BEGIN
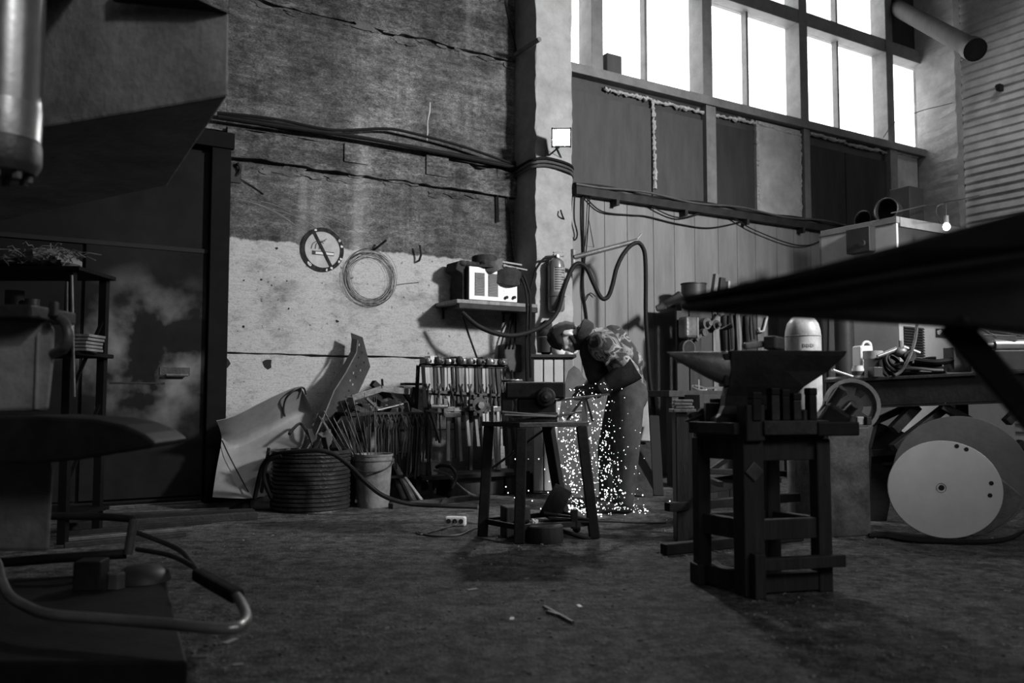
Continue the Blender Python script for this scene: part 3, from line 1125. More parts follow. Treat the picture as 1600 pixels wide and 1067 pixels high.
for pts, lab in (([(815, 435, .36), (821, 452, .4), (824, 480, .43), (822, 540, .4), (823, 600, .3)], 'torch cable dropping over the shelf edge left of the column'),
                 ([(818, 430, .36), (827, 455, .4), (829, 480, .43), (828, 530, .42), (829, 590, .3)], 'second cable dropping from the pouch along the front of the column')):
    q = [wl(*p) for p in pts]
    solo('welder_cable', MB().tube(curve(q, 6), .012, 7), RUBBER, lab, 'cable', smooth=True, loc=q[0])

# far right: exhaust pipe, bulb, wall fitting
p0, p1 = at(1412, 18, 11.2), at(1524, 78, 9.2)
pp = thing('exhaust_pipe', 'fat dark exhaust pipe slanting through the boarded top window to the right', 'pipe', p0)
part(pp, 'tube', MB().cyl(p0 + (p0 - p1) * .25, p1, .105, seg=20), BOARDD, smooth=True)
dd = (p1 - p0).normalized()
part(pp, 'open_end', MB().lathe([(.105, -.14), (.125, -.13), (.125, 0), (.105, 0), (.1, -.1), (0, -.1)], p1, dd, 20), IRON, smooth=True)
p = W(SR - .03, tof(wl(1560, 135, 1.9)), 0)
rr = ray(1562, 137)
k = ((W(SR - .04, 0, 0) - CAM).dot(DW)) / rr.dot(DW)
p = CAM + rr * k
solo('wire_anchor', MB().box(p, (.1, .06, .09), WROT).cyl(p, p - DW * .09, .022, seg=8), IRON, 'small dark wire anchor screwed to the corrugated wall', 'anchor', bev=.005)


# ================================================================== LEFT BACK: SCRAP, BUCKETS, TOOL RACK
def flatbar(pts, w_, h_):
    m_ = MB()
    for i in range(len(pts) - 1):
        m_.bar(pts[i], pts[i + 1], w_, h_)
    return m_


# creased sheet leaning on the wall, its upper edge bent over towards the room
rows_ = [[(338, 657, .50), (365, 650, .52), (405, 630, .52), (440, 613, .50), (466, 604, .46), (474, 612, .40), (484, 632, .34)],
         [(344, 672, .38), (368, 672, .36), (408, 655, .34), (440, 640, .33), (466, 630, .30), (478, 632, .28), (487, 645, .28)],
         [(346, 690, .30), (366, 700, .26), (408, 682, .24), (440, 664, .24), (466, 652, .24), (480, 654, .26), (487, 668, .30)],
         [(338, 735, .46), (372, 742, .52), (410, 728, .48), (440, 712, .46), (460, 702, .46), (474, 694, .46), (482, 692, .46)],
         [(332, 776, .62), (384, 778, .78), (412, 774, .74), (432, 764, .70), (446, 752, .66), (458, 738, .62), (466, 726, .6)]]
lsh = thing('leaning_sheet', 'creased grey sheet of metal with a bent over top leaning beside the gate', 'sheet', wl(390, 776, .5))
cols_ = []
for r_ in rows_:
    cols_.append(curve([wl(*p) for p in r_], 4))
rowsv = [curve([c[j] for c in cols_], 4) for j in range(len(cols_[0]))]
for r_ in rowsv:
    for p in r_:
        p.z = max(p.z, .004)
part(lsh, 'sheet', MB().surf(rowsv, .004), PAINTG, smooth=True)
q = [wl(x, y, t + .012) for x, y, t in ((347, 688, .31), (356, 708, .38), (370, 735, .52), (388, 768, .76))]
part(lsh, 'crease', MB().tube(curve(q, 4), .005, 5), IRON)
q = [wl(x, y, t + .02) for x, y, t in ((445, 650, .26), (443, 640, .32), (447, 622, .46), (462, 608, .50), (474, 606, .44), (478, 616, .40))]
part(lsh, 'curled_edge', MB().tube(curve(q, 5), .008, 6), STEEL_D, smooth=True)
q = [wl(x, y, t) for x, y, t in ((452, 678, .52), (460, 668, .42), (470, 662, .38), (480, 676, .50), (488, 684, .55))]
solo('hooked_bar', MB().tube(curve(q, 4), .012, 6), IRON, 'short hooked bar hanging over the creased leaning sheet', 'hook', loc=q[0])

# bent perforated channel leaning on the wall
poly = [(548, 520), (566, 527), (578, 573), (560, 612), (540, 640), (520, 668), (500, 692), (484, 720), (462, 712), (478, 694), (492, 668), (504, 634), (516, 606), (534, 580), (546, 566), (551, 548)]


def lean(x, y, a=0):
    u = (720 - y) / 200.0
    return wl(x, y, .55 - .40 * u + a)


chn = thing('bent_steel_channel', 'tall bent dark steel channel with rows of holes leaning on the wall', 'channel', lean(475, 720))
part(chn, 'web', MB().prism([lean(x, y) for x, y in poly], NW * .012), IRON, bev=.002)
left = [(551, 530), (549, 550), (532, 582), (514, 610), (502, 640), (488, 674), (470, 704)]
m_ = MB()
m_.surf([[lean(x, y) for x, y in left], [lean(x + 9, y + 1, .10) for x, y in left]], .010)
part(chn, 'flange', m_, STEEL_D)
for k, (x, y) in enumerate([(561, 540), (566, 552), (569, 568), (563, 580), (556, 590), (560, 560), (551, 602), (557, 573), (545, 612), (552, 584), (540, 622), (534, 634), (547, 596), (528, 645)]):
    p = lean(x, y, .0125)
    part(chn, 'slot', MB().prism([p + UP * .016 + DW * .007, p + UP * .016 - DW * .003, p - UP * .016 - DW * .007, p - UP * .016 + DW * .003], NW * .001), PAINTG if k % 3 == 0 else BLACK)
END
— What you are asked to do —
Omit every picture, then reproduce the rest of the listing exactly.

— Response below —
Continue the Blender Python script for this scene: part 3, from line 1125. More parts follow. Treat the picture as 1600 pixels wide and 1067 pixels high.
for pts, lab in (([(815, 435, .36), (821, 452, .4), (824, 480, .43), (822, 540, .4), (823, 600, .3)], 'torch cable dropping over the shelf edge left of the column'),
                 ([(818, 430, .36), (827, 455, .4), (829, 480, .43), (828, 530, .42), (829, 590, .3)], 'second cable dropping from the pouch along the front of the column')):
    q = [wl(*p) for p in pts]
    solo('welder_cable', MB().tube(curve(q, 6), .012, 7), RUBBER, lab, 'cable', smooth=True, loc=q[0])

# far right: exhaust pipe, bulb, wall fitting
p0, p1 = at(1412, 18, 11.2), at(1524, 78, 9.2)
pp = thing('exhaust_pipe', 'fat dark exhaust pipe slanting through the boarded top window to the right', 'pipe', p0)
part(pp, 'tube', MB().cyl(p0 + (p0 - p1) * .25, p1, .105, seg=20), BOARDD, smooth=True)
dd = (p1 - p0).normalized()
part(pp, 'open_end', MB().lathe([(.105, -.14), (.125, -.13), (.125, 0), (.105, 0), (.1, -.1), (0, -.1)], p1, dd, 20), IRON, smooth=True)
p = W(SR - .03, tof(wl(1560, 135, 1.9)), 0)
rr = ray(1562, 137)
k = ((W(SR - .04, 0, 0) - CAM).dot(DW)) / rr.dot(DW)
p = CAM + rr * k
solo('wire_anchor', MB().box(p, (.1, .06, .09), WROT).cyl(p, p - DW * .09, .022, seg=8), IRON, 'small dark wire anchor screwed to the corrugated wall', 'anchor', bev=.005)


# ================================================================== LEFT BACK: SCRAP, BUCKETS, TOOL RACK
def flatbar(pts, w_, h_):
    m_ = MB()
    for i in range(len(pts) - 1):
        m_.bar(pts[i], pts[i + 1], w_, h_)
    return m_


# creased sheet leaning on the wall, its upper edge bent over towards the room
rows_ = [[(338, 657, .50), (365, 650, .52), (405, 630, .52), (440, 613, .50), (466, 604, .46), (474, 612, .40), (484, 632, .34)],
         [(344, 672, .38), (368, 672, .36), (408, 655, .34), (440, 640, .33), (466, 630, .30), (478, 632, .28), (487, 645, .28)],
         [(346, 690, .30), (366, 700, .26), (408, 682, .24), (440, 664, .24), (466, 652, .24), (480, 654, .26), (487, 668, .30)],
         [(338, 735, .46), (372, 742, .52), (410, 728, .48), (440, 712, .46), (460, 702, .46), (474, 694, .46), (482, 692, .46)],
         [(332, 776, .62), (384, 778, .78), (412, 774, .74), (432, 764, .70), (446, 752, .66), (458, 738, .62), (466, 726, .6)]]
lsh = thing('leaning_sheet', 'creased grey sheet of metal with a bent over top leaning beside the gate', 'sheet', wl(390, 776, .5))
cols_ = []
for r_ in rows_:
    cols_.append(curve([wl(*p) for p in r_], 4))
rowsv = [curve([c[j] for c in cols_], 4) for j in range(len(cols_[0]))]
for r_ in rowsv:
    for p in r_:
        p.z = max(p.z, .004)
part(lsh, 'sheet', MB().surf(rowsv, .004), PAINTG, smooth=True)
q = [wl(x, y, t + .012) for x, y, t in ((347, 688, .31), (356, 708, .38), (370, 735, .52), (388, 768, .76))]
part(lsh, 'crease', MB().tube(curve(q, 4), .005, 5), IRON)
q = [wl(x, y, t + .02) for x, y, t in ((445, 650, .26), (443, 640, .32), (447, 622, .46), (462, 608, .50), (474, 606, .44), (478, 616, .40))]
part(lsh, 'curled_edge', MB().tube(curve(q, 5), .008, 6), STEEL_D, smooth=True)
q = [wl(x, y, t) for x, y, t in ((452, 678, .52), (460, 668, .42), (470, 662, .38), (480, 676, .50), (488, 684, .55))]
solo('hooked_bar', MB().tube(curve(q, 4), .012, 6), IRON, 'short hooked bar hanging over the creased leaning sheet', 'hook', loc=q[0])

# bent perforated channel leaning on the wall
poly = [(548, 520), (566, 527), (578, 573), (560, 612), (540, 640), (520, 668), (500, 692), (484, 720), (462, 712), (478, 694), (492, 668), (504, 634), (516, 606), (534, 580), (546, 566), (551, 548)]


def lean(x, y, a=0):
    u = (720 - y) / 200.0
    return wl(x, y, .55 - .40 * u + a)


chn = thing('bent_steel_channel', 'tall bent dark steel channel with rows of holes leaning on the wall', 'channel', lean(475, 720))
part(chn, 'web', MB().prism([lean(x, y) for x, y in poly], NW * .012), IRON, bev=.002)
left = [(551, 530), (549, 550), (532, 582), (514, 610), (502, 640), (488, 674), (470, 704)]
m_ = MB()
m_.surf([[lean(x, y) for x, y in left], [lean(x + 9, y + 1, .10) for x, y in left]], .010)
part(chn, 'flange', m_, STEEL_D)
for k, (x, y) in enumerate([(561, 540), (566, 552), (569, 568), (563, 580), (556, 590), (560, 560), (551, 602), (557, 573), (545, 612), (552, 584), (540, 622), (534, 634), (547, 596), (528, 645)]):
    p = lean(x, y, .0125)
    part(chn, 'slot', MB().prism([p + UP * .016 + DW * .007, p + UP * .016 - DW * .003, p - UP * .016 - DW * .007, p - UP * .016 + DW * .003], NW * .001), PAINTG if k % 3 == 0 else BLACK)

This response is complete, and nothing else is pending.